Eating the Colors of a Lineup of Words: The Early Books of Bernadette Mayer

by Stephen Burt

This mammoth, long-awaited collection of seven rare books from the 1960s and 1970s (plus one never published before) is a book to get lost in; indeed, it could make almost any reader feel lost—and that’s part of its power. Mayer’s first books circulated in avant-garde downtown New York City, where second-generation New York School poets like Alice Notley mingled with proto-punk rockers and gallery artists like Vito Acconci (Mayer and Acconci coedited a magazine). The post–Gertrude Stein antinarrative of Story (1968); the endless rambles and catalogues of Moving (1971); and the scrappy, disorienting short poems of the provocatively titled Poetry (1976), breaking every rule about well-made poems, split the difference between conceptual art, with its defiance of feeling and personality, and confessionalism, with its emphasis on the same. Those who know these books might leap for joy at the long, never-before-seen volume called The Old Style Is Finding Out Something about a Whole New Set of Possibilities, from the late 1960s; some of it turned into Poetry, but much of it is new to the world, and wonderful: extensive, almost ridiculous lists, word games, quips about everything and nothing (“Some winds blow all year in the same direction. She came from the south.... Two drams borax”).
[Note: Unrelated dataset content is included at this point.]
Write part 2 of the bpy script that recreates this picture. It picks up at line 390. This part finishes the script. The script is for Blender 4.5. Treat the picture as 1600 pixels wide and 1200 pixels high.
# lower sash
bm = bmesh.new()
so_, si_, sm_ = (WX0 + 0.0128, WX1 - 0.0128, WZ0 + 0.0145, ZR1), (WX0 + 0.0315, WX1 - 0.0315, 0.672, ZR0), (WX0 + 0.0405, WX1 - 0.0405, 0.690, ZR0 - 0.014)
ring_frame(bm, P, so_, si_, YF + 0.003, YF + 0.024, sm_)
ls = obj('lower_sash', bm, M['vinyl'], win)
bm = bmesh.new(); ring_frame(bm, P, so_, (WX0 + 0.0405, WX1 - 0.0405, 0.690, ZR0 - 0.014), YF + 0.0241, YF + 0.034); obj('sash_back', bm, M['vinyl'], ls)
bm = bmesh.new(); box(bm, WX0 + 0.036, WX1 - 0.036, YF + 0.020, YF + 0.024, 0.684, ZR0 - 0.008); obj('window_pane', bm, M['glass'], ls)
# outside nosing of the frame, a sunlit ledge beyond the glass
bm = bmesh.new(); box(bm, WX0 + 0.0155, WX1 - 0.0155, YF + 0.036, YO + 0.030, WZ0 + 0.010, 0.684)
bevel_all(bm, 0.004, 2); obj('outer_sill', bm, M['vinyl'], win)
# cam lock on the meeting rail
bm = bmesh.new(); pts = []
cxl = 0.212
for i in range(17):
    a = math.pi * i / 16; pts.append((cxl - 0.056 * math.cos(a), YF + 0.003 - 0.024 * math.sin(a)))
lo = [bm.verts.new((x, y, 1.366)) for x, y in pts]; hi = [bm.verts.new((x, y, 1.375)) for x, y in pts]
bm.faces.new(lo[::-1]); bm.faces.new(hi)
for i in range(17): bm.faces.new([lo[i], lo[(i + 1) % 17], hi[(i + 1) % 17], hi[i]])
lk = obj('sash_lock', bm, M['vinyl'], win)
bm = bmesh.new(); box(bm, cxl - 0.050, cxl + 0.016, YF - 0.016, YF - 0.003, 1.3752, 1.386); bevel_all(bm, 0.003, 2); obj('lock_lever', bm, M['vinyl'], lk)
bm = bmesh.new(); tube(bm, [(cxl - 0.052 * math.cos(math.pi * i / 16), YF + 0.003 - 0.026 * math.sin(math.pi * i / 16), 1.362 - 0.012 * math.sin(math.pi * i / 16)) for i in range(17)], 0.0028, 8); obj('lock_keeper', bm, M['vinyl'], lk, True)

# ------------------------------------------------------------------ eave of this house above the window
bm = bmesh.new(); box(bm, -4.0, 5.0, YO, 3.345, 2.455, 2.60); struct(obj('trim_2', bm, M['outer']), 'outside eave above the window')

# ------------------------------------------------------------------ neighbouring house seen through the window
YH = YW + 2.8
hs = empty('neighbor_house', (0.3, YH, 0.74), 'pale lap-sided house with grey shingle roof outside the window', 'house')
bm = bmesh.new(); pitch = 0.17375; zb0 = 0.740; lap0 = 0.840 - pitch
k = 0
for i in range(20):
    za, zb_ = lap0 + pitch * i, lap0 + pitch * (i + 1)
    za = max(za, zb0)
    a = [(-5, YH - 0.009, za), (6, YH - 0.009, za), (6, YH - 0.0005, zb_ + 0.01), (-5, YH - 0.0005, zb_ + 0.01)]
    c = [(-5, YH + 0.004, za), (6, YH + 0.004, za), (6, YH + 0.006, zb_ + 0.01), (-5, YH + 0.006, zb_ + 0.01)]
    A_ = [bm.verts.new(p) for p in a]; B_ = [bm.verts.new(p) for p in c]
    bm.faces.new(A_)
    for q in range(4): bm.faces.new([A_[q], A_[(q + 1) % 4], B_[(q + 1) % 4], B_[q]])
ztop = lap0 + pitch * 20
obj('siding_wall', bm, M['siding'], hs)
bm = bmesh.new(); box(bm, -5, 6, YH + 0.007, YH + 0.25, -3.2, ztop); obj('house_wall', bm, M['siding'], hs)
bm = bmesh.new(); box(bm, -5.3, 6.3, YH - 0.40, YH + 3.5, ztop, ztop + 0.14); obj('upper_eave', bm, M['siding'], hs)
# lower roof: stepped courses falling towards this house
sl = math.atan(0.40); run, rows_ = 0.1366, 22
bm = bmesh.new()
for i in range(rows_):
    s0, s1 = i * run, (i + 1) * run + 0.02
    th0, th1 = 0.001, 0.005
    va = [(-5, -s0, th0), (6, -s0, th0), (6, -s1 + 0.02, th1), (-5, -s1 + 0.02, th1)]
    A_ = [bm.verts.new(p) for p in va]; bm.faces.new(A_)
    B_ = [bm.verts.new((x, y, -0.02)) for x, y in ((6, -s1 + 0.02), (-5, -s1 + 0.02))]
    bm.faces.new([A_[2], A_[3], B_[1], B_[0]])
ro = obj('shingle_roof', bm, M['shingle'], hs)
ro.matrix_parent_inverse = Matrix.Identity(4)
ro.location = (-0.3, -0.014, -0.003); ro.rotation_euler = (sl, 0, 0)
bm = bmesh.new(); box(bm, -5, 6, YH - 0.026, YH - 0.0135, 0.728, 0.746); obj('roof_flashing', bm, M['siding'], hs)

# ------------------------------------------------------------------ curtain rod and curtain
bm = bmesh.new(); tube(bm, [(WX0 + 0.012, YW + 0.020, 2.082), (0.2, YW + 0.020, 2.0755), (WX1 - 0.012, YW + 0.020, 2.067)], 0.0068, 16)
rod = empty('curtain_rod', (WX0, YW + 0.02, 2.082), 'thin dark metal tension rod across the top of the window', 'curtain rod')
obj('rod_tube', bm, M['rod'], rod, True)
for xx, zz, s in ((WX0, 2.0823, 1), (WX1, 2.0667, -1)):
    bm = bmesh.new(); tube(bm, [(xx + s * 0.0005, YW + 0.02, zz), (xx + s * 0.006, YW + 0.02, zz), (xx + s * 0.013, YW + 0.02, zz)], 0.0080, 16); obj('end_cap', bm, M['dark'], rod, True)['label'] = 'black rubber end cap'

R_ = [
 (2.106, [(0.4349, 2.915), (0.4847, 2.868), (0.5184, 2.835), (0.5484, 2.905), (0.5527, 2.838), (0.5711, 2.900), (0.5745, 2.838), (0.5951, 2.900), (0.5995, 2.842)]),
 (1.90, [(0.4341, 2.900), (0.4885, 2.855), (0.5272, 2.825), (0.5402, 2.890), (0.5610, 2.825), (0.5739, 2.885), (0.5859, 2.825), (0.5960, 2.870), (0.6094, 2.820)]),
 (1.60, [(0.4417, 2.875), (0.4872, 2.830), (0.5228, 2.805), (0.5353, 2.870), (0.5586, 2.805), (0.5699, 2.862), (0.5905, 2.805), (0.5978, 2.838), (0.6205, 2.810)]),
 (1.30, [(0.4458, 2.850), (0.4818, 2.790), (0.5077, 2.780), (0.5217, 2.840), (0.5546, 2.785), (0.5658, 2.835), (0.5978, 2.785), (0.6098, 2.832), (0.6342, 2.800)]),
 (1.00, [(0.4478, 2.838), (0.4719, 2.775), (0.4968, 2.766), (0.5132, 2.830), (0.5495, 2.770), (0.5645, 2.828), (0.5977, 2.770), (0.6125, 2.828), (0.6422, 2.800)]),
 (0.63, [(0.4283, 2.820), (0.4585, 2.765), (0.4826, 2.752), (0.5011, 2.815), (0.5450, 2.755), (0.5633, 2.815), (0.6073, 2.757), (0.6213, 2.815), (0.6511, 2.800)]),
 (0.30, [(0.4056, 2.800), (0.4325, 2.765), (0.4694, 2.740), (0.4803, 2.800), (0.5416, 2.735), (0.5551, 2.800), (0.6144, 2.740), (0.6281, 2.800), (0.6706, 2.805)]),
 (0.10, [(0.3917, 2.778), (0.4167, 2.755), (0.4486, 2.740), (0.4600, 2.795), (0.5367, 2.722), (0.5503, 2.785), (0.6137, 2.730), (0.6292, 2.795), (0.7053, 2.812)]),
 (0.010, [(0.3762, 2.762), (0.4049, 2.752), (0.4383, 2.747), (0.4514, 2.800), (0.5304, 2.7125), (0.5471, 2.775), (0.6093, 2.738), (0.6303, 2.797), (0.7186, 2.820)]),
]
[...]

Yet Mayer’s greatest work was still to come: in the late 1970s she became a mother, settled in the Berkshires, and created a loose, almost pellucid style fit for her day-to-day experience: “The second baby, we’ll have to / Turn up the heat, eat nothing / And breathe through a rose.” These poems could make you cry—but they could and did also open up the American language, making it friendlier, weirder, more available to you and everyone else.